In the last while, I haven’t heard much about Data Integrity in the news. I guess that’s a good thing. Nothing to worry about, right? I doubt it. What is one of the worst threat scenarios you could imagine in your enterprise? Identity theft, credit card fraud, data compromise? Maybe. But what if someone is able to gain access to a key database server in your operations zone? Has anyone considered what could happen if the culprit was sympathetic with your competitor, or had an axe to grind with your organization’s management?

In the old days, hackers broke in and defaced Web sites. Well, in a rare bit of nostalgia lately, they were at it again when they decided to hit the Canadian Nuclear Safety Commission Web site. But nowadays it’s usually for financial gain (selling information) or serious revenge. Most of the time, they do whatever they can to cover up their tracks. This makes it hard to tell if they’ve even touched your servers.

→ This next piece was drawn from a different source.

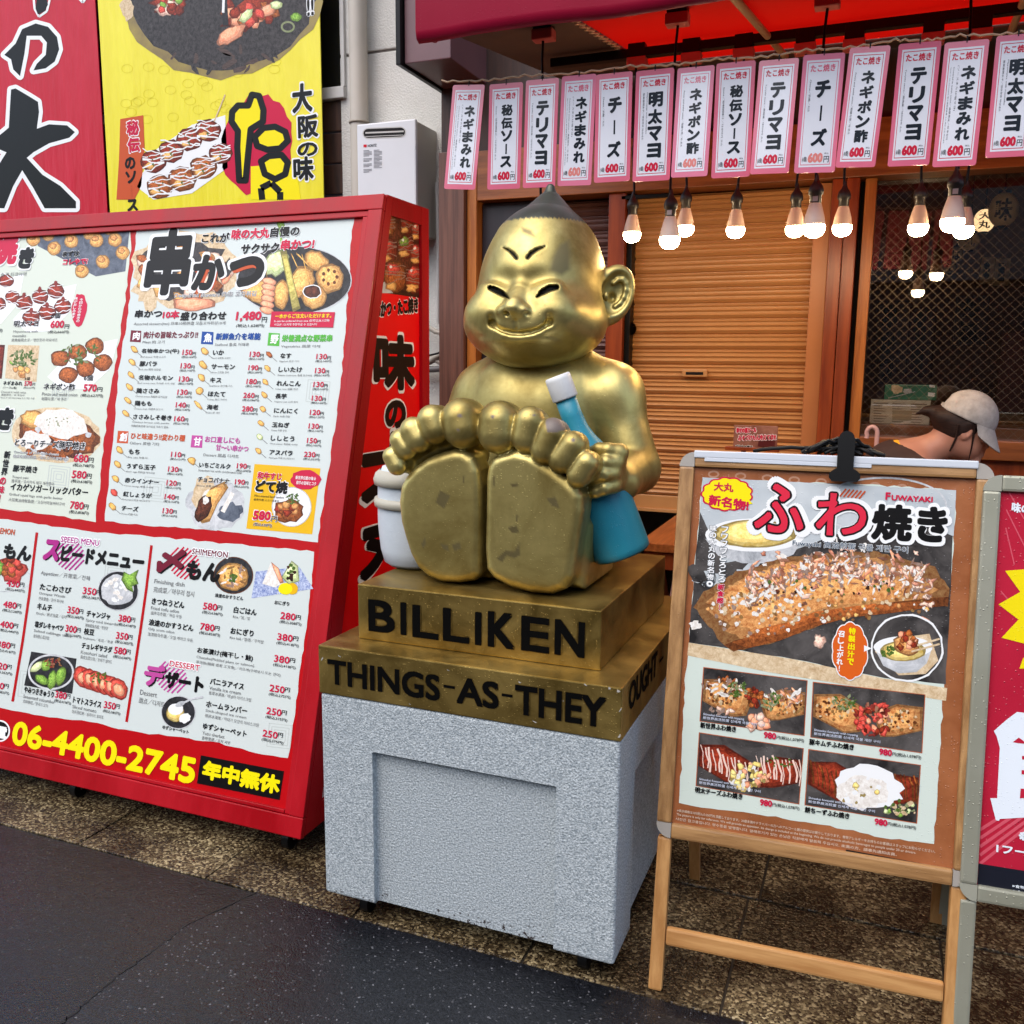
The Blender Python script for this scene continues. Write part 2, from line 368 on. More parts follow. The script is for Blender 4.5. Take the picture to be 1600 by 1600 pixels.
def sdf_obj(name, pieces, parent, m, paint=None, keep=None):
    """one mesh object out of marched pieces; paint = {attribute: [(prim, soft)]}"""
    V = []; F = []; o = 0
    for p, t, q in pieces:
        V.append(p); F += (t+o).tolist()+(q+o).tolist(); o += len(p)
    V = np.concatenate(V); 
    # outward orientation
    vol = 0
    a = np.array([f[:3] for f in F[:200000]]); vol = np.einsum('ij,ij->i', V[a[:, 0]], np.cross(V[a[:, 1]], V[a[:, 2]])).sum()
    if vol < 0: F = [f[::-1] for f in F]
    b = wbase(parent) if parent is not None else np.zeros(3)
    me = bpy.data.meshes.new(name); me.from_pydata((V-b).tolist(), [], F); me.materials.append(m)
    me.polygons.foreach_set("use_smooth", [True]*len(F))
    for an, prims in (paint or {}).items():
        at = me.attributes.new(an, 'FLOAT', 'POINT'); val = np.zeros(len(V), np.float32)
        X, Y, Z = [V[:, i].astype(np.float32) for i in range(3)]
        for (f, lo, hi), soft in prims:
            sel = np.all((V > np.array(lo)-soft) & (V < np.array(hi)+soft), axis=1)
            if sel.any():
                dd = f(X[sel], Y[sel], Z[sel]); val[sel] = np.maximum(val[sel], np.clip(.5-dd/soft, 0, 1))
        at.data.foreach_set("value", val)
    me.update(); ob = bpy.data.objects.new(name, me); COL.objects.link(ob)
    if parent is not None: ob.parent = parent
    return ob
# ------------------------------------------------------------------ setting materials
def mk_asphalt(name, base, hi, fleck, r0, r1, thr):
    m = bpy.data.materials.new(name); t, N, Lk, b = nt(m); tc = N.new("ShaderNodeTexCoord"); V = tc.outputs["Object"]
    def noise(sc, det=5): n = N.new("ShaderNodeTexNoise"); n.inputs["Scale"].default_value = sc; n.inputs["Detail"].default_value = det; Lk.new(V, n.inputs["Vector"]); return n.outputs["Fac"]
    def rmp(src, a, b_, c, d): q = N.new("ShaderNodeMapRange"); q.inputs[1].default_value = a; q.inputs[2].default_value = b_; q.inputs[3].default_value = c; q.inputs[4].default_value = d; Lk.new(src, q.inputs[0]); return q.outputs[0]
    vo = N.new("ShaderNodeTexVoronoi"); vo.inputs["Scale"].default_value = 230; Lk.new(V, vo.inputs["Vector"]); se = N.new("ShaderNodeSeparateColor"); Lk.new(vo.outputs["Color"], se.inputs[0])
    rp = N.new("ShaderNodeValToRGB"); e = rp.color_ramp.elements; e[0].color = (*base, 1); e[0].position = .1; e[1].color = (*fleck, 1); e[1].position = 1; q = e.new(thr); q.color = (*hi, 1); q = e.new(thr+.02); q.color = (*[c*.5 for c in fleck], 1)
    Lk.new(se.outputs[0], rp.inputs[0])
    st = N.new("ShaderNodeMix"); st.data_type = 'RGBA'; st.blend_type = 'MULTIPLY'; st.inputs[0].default_value = 1; Lk.new(rp.outputs[0], st.inputs[6])
    c2 = N.new("ShaderNodeCombineColor"); k = rmp(noise(1.6, 6), .3, .7, .55, 1.25)
    for i in range(3): Lk.new(k, c2.inputs[i])
    Lk.new(c2.outputs[0], st.inputs[7]); Lk.new(st.outputs[2], b.inputs["Base Color"])
    Lk.new(rmp(noise(2.2, 7), .38, .62, r0, r1), b.inputs["Roughness"])
    b1 = N.new("ShaderNodeBump"); b1.inputs["Strength"].default_value = .35; b1.inputs["Distance"].default_value = .0035; b1.invert = True; Lk.new(vo.outputs["Distance"], b1.inputs["Height"])
    b2 = N.new("ShaderNodeBump"); b2.inputs["Strength"].default_value = .3; b2.inputs["Distance"].default_value = .012; Lk.new(noise(22, 6), b2.inputs["Height"]); Lk.new(b1.outputs[0], b2.inputs["Normal"]); Lk.new(b2.outputs[0], b.inputs["Normal"])
    b.inputs["Specular IOR Level"].default_value = .5; return m
M_asph = mk_asphalt("asphalt_wet", (.0035, .004, .005), (.011, .012, .015), (.07, .07, .075), .08, .34, .985)
M_asph2 = mk_asphalt("asphalt_patch", (.005, .0055, .007), (.015, .016, .020), (.16, .16, .17), .16, .40, .968)
M_wood_o = mat("orange_wood", S(150, 84, 32), S(190, 118, 52), rough=.38, scale=5, stretch=(6, 6, .5), bump=.12, bscale=20, spec=.5)
M_wood_h = mat("orange_wood_level", S(112, 58, 22), S(152, 88, 42), rough=.4, scale=5, stretch=(.6, 6, 6), bump=.12, bscale=20)
M_wood_r = mat("red_wood", S(112, 42, 16), S(150, 68, 28), rough=.32, scale=6, stretch=(5, 5, .4), bump=.1, bscale=16)
M_wood_dk = mat("dark_wood", S(42, 24, 18), S(70, 42, 30), rough=.55, scale=6, stretch=(6, 6, .5), bump=.25, bscale=14)
M_wood_br = mat("brown_wood", S(84, 52, 42), S(110, 72, 58), rough=.5, scale=7, stretch=(9, 9, .35), bump=.2, bscale=18)
M_panel_dk = mat("black_panel", S(30, 26, 34), S(44, 38, 46), rough=.4, scale=3, stretch=(6, 6, .6))
M_shut = mat("shutter_paint", S(188, 136, 84), S(198, 146, 92), rough=.32, scale=3, spec=.5)
M_shut2 = mat("shutter_dull", S(112, 82, 76), S(126, 92, 84), rough=.45, scale=3)
M_stucco = mat("stucco", S(196, 194, 188), S(214, 212, 206), rough=.85, scale=2, bump=.9, bscale=110, bdist=.006)
M_metal_g = mat("painted_grey", S(178, 176, 172), S(190, 188, 184), rough=.4, scale=3)
M_black = mat("black_plastic", S(10, 10, 11), rough=.38, spec=.22)
M_blackmat = mat("black_void", S(12, 10, 10), rough=.9)
M_val = mat("awning_vinyl", S(146, 10, 44), S(158, 14, 52), spec=.25, rough=.42, scale=2, bump=.15, bscale=12, drops=.25, dscale=160)
M_room = mat("room_wall", S(104, 74, 52), S(136, 100, 72), rough=.8, scale=2)
def mk_canopy():
    m = bpy.data.materials.new("red_canvas"); t, N, Lk, b = nt(m); out = N["Material Output"]
    b.inputs["Base Color"].default_value = (*S(214, 14, 4), 1); b.inputs["Roughness"].default_value = .6
    tr = N.new("ShaderNodeBsdfTranslucent"); tr.inputs[0].default_value = (*S(190, 10, 4), 1)
    mx = N.new("ShaderNodeMixShader"); mx.inputs[0].default_value = .5
    Lk.new(b.outputs[0], mx.inputs[1]); Lk.new(tr.outputs[0], mx.inputs[2]); Lk.new(mx.outputs[0], out.inputs[0]); return m
M_canopy = mk_canopy()
def mk_glass():
    m = bpy.data.materials.new("window_glass"); t, N, Lk, b = nt(m); out = N["Material Output"]; N.remove(b)
    g = N.new("ShaderNodeBsdfGlossy"); g.inputs["Roughness"].default_value = .015
    tr = N.new("ShaderNodeBsdfTransparent"); fr = N.new("ShaderNodeFresnel"); fr.inputs[0].default_value = 1.5
    ad = N.new("ShaderNodeMath"); ad.operation = 'MULTIPLY_ADD'; ad.inputs[1].default_value = 1.3; ad.inputs[2].default_value = .03
    mx = N.new("ShaderNodeMixShader"); Lk.new(fr.outputs[0], ad.inputs[0]); Lk.new(ad.outputs[0], mx.inputs[0])
    Lk.new(tr.outputs[0], mx.inputs[1]); Lk.new(g.outputs[0], mx.inputs[2]); Lk.new(mx.outputs[0], out.inputs[0]); return m
M_glass = mk_glass()
def mk_aggregate():      # washed-gravel paving, wet
    m = bpy.data.materials.new("washed_gravel"); t, N, Lk, b = nt(m); tc = N.new("ShaderNodeTexCoord")
    vo = N.new("ShaderNodeTexVoronoi"); vo.inputs["Scale"].default_value = 150; Lk.new(tc.outputs["Object"], vo.inputs["Vector"])
    se = N.new("ShaderNodeSeparateColor"); Lk.new(vo.outputs["Color"], se.inputs[0])
    rp = N.new("ShaderNodeValToRGB"); e = rp.color_ramp.elements
    e[0].position = 0; e[0].color = (*S(46, 37, 27), 1); e[1].position = 1; e[1].color = (*S(186, 168, 130), 1)
    for p, c in ((.35, S(80, 67, 48)), (.7, S(120, 105, 76))): q = e.new(p); q.color = (*c, 1)
    Lk.new(se.outputs[0], rp.inputs[0])
    nz = N.new("ShaderNodeTexNoise"); nz.inputs["Scale"].default_value = 3.5; nz.inputs["Detail"].default_value = 5; Lk.new(tc.outputs["Object"], nz.inputs[0])
    r2 = N.new("ShaderNodeValToRGB"); r2.color_ramp.elements[0].position = .40; r2.color_ramp.elements[0].color = (.22, .19, .17, 1)
    r2.color_ramp.elements[1].position = .66; r2.color_ramp.elements[1].color = (1, 1, 1, 1); Lk.new(nz.outputs[0], r2.inputs[0])
    mu = N.new("ShaderNodeMix"); mu.data_type = 'RGBA'; mu.blend_type = 'MULTIPLY'; mu.inputs[0].default_value = 1
    Lk.new(rp.outputs[0], mu.inputs[6]); Lk.new(r2.outputs[0], mu.inputs[7]); Lk.new(mu.outputs[2], b.inputs["Base Color"])
    bp = N.new("ShaderNodeBump"); bp.inputs["Strength"].default_value = .8; bp.inputs["Distance"].default_value = .003; bp.invert = True
    Lk.new(vo.outputs["Distance"], bp.inputs["Height"]); Lk.new(bp.outputs[0], b.inputs["Normal"])
    b.inputs["Roughness"].default_value = .2; return m
M_agg = mk_aggregate()
M_joint = mat("joint_grout", S(34, 28, 22), rough=.6)

# ------------------------------------------------------------------ ground, road, pavement
g = MB(); g.box((-150, -150, -.30), (150, 150, -.012), mat("earth", (.04, .04, .042), (.06, .06, .06), scale=1)); struct(g.build("ground"))
g = MB(); g.box((-40, -9, -.010), (40, 1.965, -.004), M_asph); struct(g.build("road"))
g = MB()      # newer patch, right of the seam
a = onZ(345, 1405, 0); b_ = onZ(225, 1500, 0); c_ = onZ(138, 1562, 0); c2 = onZ(60, 1625, 0)
e = np.array([-1.56, 1.962, 0])
pts = [e, onZ(296, 1443, 0), onZ(240, 1486, 0), onZ(186, 1523, 0), onZ(143, 1560, 0), onZ(95, 1600, 0), onZ(60, 1650, 0), (-1.7, 0, 0), (3, -1, 0), (3, 1.962, 0)]
top = [Vector((p[0], p[1], .001)) for p in pts]
g.add(top, tessellate_polygon([top]), M_asph2); struct(g.build("road_patch"))
g = MB(); sp = [Vector(p) for p in pts[:7]]; up_ = []; dn_ = []; gg = random.Random(12)
for i in range(len(sp)-1):
    for k in range(9):
        p = sp[i].lerp(sp[i+1], k/9); w = gg.uniform(.0012, .006)*(1.4 if i > 2 else .8); j = gg.uniform(-.004, .004); up_.append((p.x-.7*w+j, p.y+w+j, .0022)); dn_.append((p.x+.7*w+j, p.y-w+j, .0022))
n = len(up_); g.add(up_+dn_, [(k, k+1, n+k+1, n+k) for k in range(n-1)], mat("crack_tar", (.004, .004, .004), rough=.5)); struct(g.build("road_crack"))
g = MB(); g.box((-40, 1.968, -.010), (40, 4.4, -.005), M_joint); struct(g.build("paving_bed"))
g = MB(); Y0 = 1.968
for j, (ya, yb) in enumerate(((1.968, 2.484), (2.49, 2.99), (2.996, 3.49), (3.496, 3.99))):
    for i in range(-7, 6):
        x0 = -.245+.5*i+(.0 if j == 0 else .03*j); dz = rnd.uniform(-.0012, .0012)
        g.box((x0+.003, ya, -.02), (x0+.497, yb-.004, .001+dz), M_agg, bev=.003)
struct(g.build("pavement"))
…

Most often I hear of people doing Threat and Risk Assessments or Incident Investigations, and they are concentrating on what the cost is, in relation to the resale value of identity information, or loss of credibility. These are important, for sure. But I rarely hear people considering what the cost could be to an organization if their operational information in live databases is altered maliciously. How long would it take to discover? How long would it take (and how many analysts) to identify the exact roll-back point? Of course, everyone is doing database checkpoints and journalling (are you?), so it shouldn’t really be a problem to recover systems to the point of compromise, reload all the subsequent transactions to the current date? And to top it off, what if the perpetrator was a malicious internal administrator who knows what safeguards are easiest to get around without detection? Could they plant some malicious code on a server that could continue to corrupt data long after they are gone?

OK, so you might say that these are really far out scenarios. And like Bruce Schneier’s “Best Terror Movie Plot” contest, it could raise some objections that we are just giving people ideas here. That’s really underestimating the imagination of the bad guys. But that’s a whole other discussion.

The real key is to incorporate layers in your security safeguards that not only try to prevent and detect at the perimeter, but inside more secure zones, as well. And it’s not just protecting against access for theft, you must consider ways to prevent and detect unauthorized modification of operational data that your organization depends on. Imagine having buy/sell limits changed for thousands of investment clients; or flight times and fuel quantities for an airline with thousands of aircraft moving around the world…
There are features in most database systems, and there are file system integrity tools that can let you know when unscheduled or unauthorized changes are made.

The key tools for protecting data integrity are access control and detection of unauthorized changes. These risks may not be as spectacular as losing a laptop with half a million identities on it. But, I think the impact to an organization can be just as devastating if all the layers aren’t protected against less obvious attacks against data integrity.